Of course, that is what should happen but it is difficult to pin this responsibility onto senior people; they employ expensive lawyers (as in a number of various preventable railway accidents) or, in the case of the military, are part of an apparently 'untouchable' cadre of senior-officers whom no-one has the cohones to 'out' - those within the cadre cannot speak out (or so they believe) because they depend on the collective protection of the cliquey 'star chamber' to guarantee their work and pensions; group-think and deviant norms in action!
T'was ever thus, I suppose but it doesn't make it right.

The only other time that blame can be allocated is when (to coin a phrase) 'there is absolutely no doubt whatsoever'. e.g. a plane crashes inverted, whilst trying to fly under a bridge or doing a fly-by and the CVR captures the pilots agreeing to do it for a lark!

In the Helios case however, the pilots, though obviously not as able as some, have a degree of mitigation (that creates some doubt) in that they had other equipment distractions that may have prevented them spotting their own error (not setting up the pressurisation panel correctly, nor spotting it during taxy and take-off), along with some possible trg and supervision deficiencies. Perhaps this is why they didn't do the obvious thing (to us, in the comfort of our own homes) and level off at FL100 - but we will never know exactly why, sadly. Ultimately, they paid the highest price for their errors - and this, if nothing else, serves as a stark warning to all others who fly still. Total 'blame'? I'm not so sure.

Also, the warning horn was not of the best design (this doesn't then 'blame' the manufacturer immediately but it is something that should have been designed out as no-one, apparently, spotted this latent error - certainly, I wasn't aware of it when flew the B737 - I don't remember it being taught on the CBT either. OTOH, it might be a different matter if this circumstance had been specifically warned of (to Boeing), prior to this accident.....).

It is, however, plainly mad to almost-solely 'blame' the engineer for his one minor error before the crew made theirs - and even his 'error' is debateable iaw manuals etc. Godness knows how many mitigations he has for this and any lawyer worth his salt should be able to argue his case - expensive. Or just that he never goes to Greece again - the latter is the cheaper option and ultimately more agreeable to one's constitution - Greece is a depressing place at the moment!

"Blame?

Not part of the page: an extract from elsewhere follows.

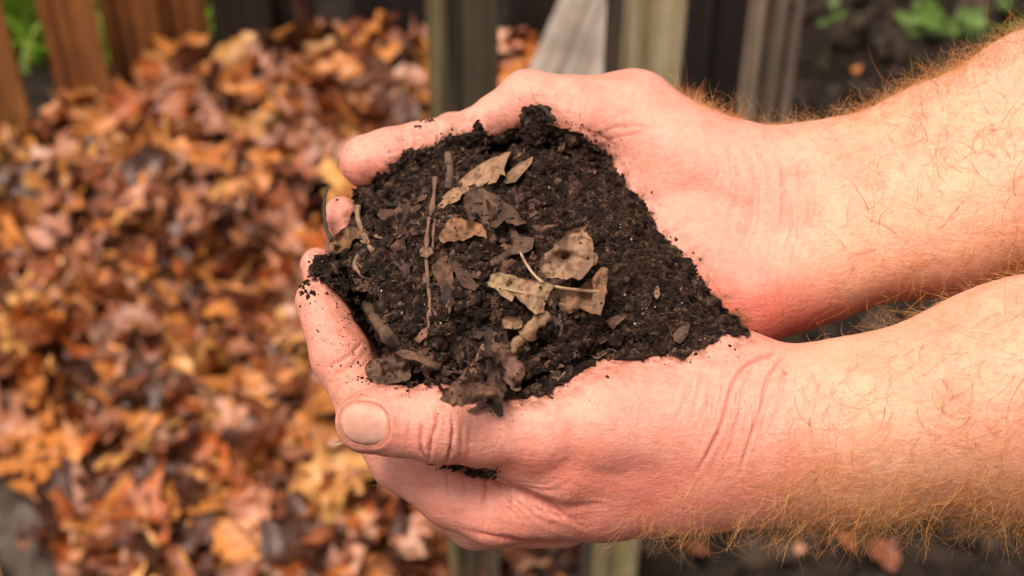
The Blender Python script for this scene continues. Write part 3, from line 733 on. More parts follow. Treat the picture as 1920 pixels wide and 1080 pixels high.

Only in extremis". I say.

(Mind you, there are few well-known senior RAF officers, as yet to accept their blameful moral responsibility, who should go their graves burdened by this guilt. I am of the opinion that it will catch up with them one day.
It is, however, never too late to repent - it would do the world of aviation safety great good for them to publicly accept they got it wrong - a true legacy - not just a row of tin medals on a shabby, faded uniform - left to gather dust in an attic or museum.)